So I have a dear friend, Doug, who can both bless and challenge with his words. (He really is a wise prophet in many ways.) He and I share some very common perspectives in life, mostly because of the brokenness that we also share. I'm truly blessed to have him for a friend. Anyway, Doug reads my blog on conflict this week and sends me an e-mail. What he says seems relevant and smart. Let me share some of it with you.

Doug said, "You are blessed because of your role as a person who facilitates reconciliation. Scripture calls you a peacemaker." In fact, Jesus said, "Blessed are the peacemakers." He called each of us, as Christ-followers, to be instruments of peace wherever we are. But I notice that it's not possible to be a peacemaker unless one wades into conflict to do it. After all, in the absence of conflict, why would anyone need a peacemaker!

Doug continued, saying,
"On the related note of helping people in an organization all stay pointed in the right direction, I just finished a book by a pastor in Ghana named Dag Heward-Mills on leadership/followship in the church titled, 'Loyalty and Disloyalty.' It’s a very practical and easy read on how people wander off the reservation in a church. ... The enemy is really cunning and relentless in the area of dividing and splitting up churches. The chief tools seem to be mistrust and--- Taa-Daa … CONFLICT."

Doug says, "I like the idea of a lack of love being at the root of why conflict is unresolved or escalates." James 4:1-3 says,
"What is causing the quarrels and fights among you? Don’t they come from the evil desires at war within you? You want what you don’t have, so you scheme and kill to get it. You are jealous of what others have, but you can’t get it, so you fight and wage war to take it away from them. Yet you don’t have what you want because you don’t ask God for it. And even when you ask, you don’t get it because your motives are all wrong—you want only what will give you pleasure."

Now my friend Doug summarizes that simply, saying, “I am willing to put my selfish wants above my regard for you. I want what I want, no matter what.” And he comments that, "This puts me way out of sync with God." I think he's right. No only does this put us out of sync with God, but it puts us squarely in the middle of conflict!

John 13:34-35, according to my friend, puts it another very startling way. "A new command I give you: Love one another. As I have loved you, so you must love one another. By this all men will know that you are my disciples, if you love one another. Doug comments that it's interesting how Jesus said it would be love for one another, not party affiliation, tithing, bumper stickers, witnessing, signs and wonders, or even preaching that would be the distinctive badge of the true disciple. (I see his point.)

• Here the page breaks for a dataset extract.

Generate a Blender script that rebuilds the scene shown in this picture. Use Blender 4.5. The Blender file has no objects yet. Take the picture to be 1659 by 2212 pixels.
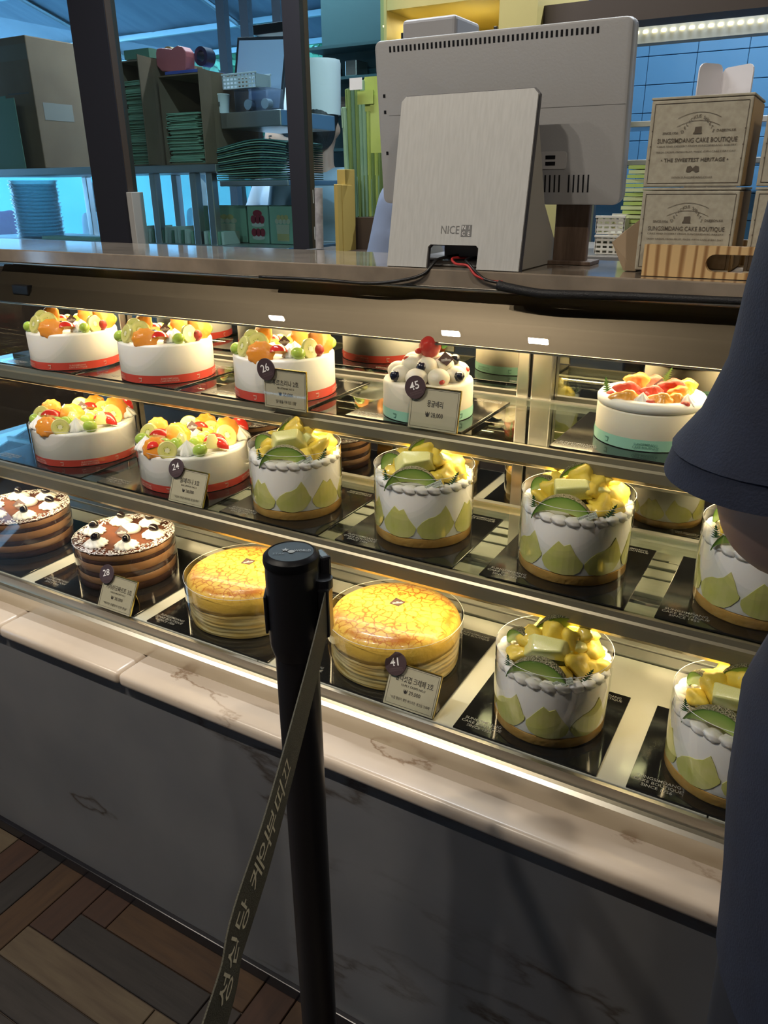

And he summarizes the whole subject by saying, "A safe synthesis of these two scriptural principals would be that though truly devoted Christ-followers may not be completely free of the tendency toward conflict (as a result of our sin nature—I am after all, selfish), our lives will be marked by the type of unselfish love that leads toward reconciliation rather than escalation."


I believe Doug has summarized it well. That is the point. Let's face it, we are all sinners. We're selfish. Our perspectives, thinking and attitudes are all flawed. So conflict is inevitable. Some might even say it's more likely amongst Christians because of Satan's destructive bent towards us. But the hallmark of a true Christ-follower is not the absence of conflict. Rather it is the obvious bent toward reconciliation rather than escalation. Blessed are the peacemakers.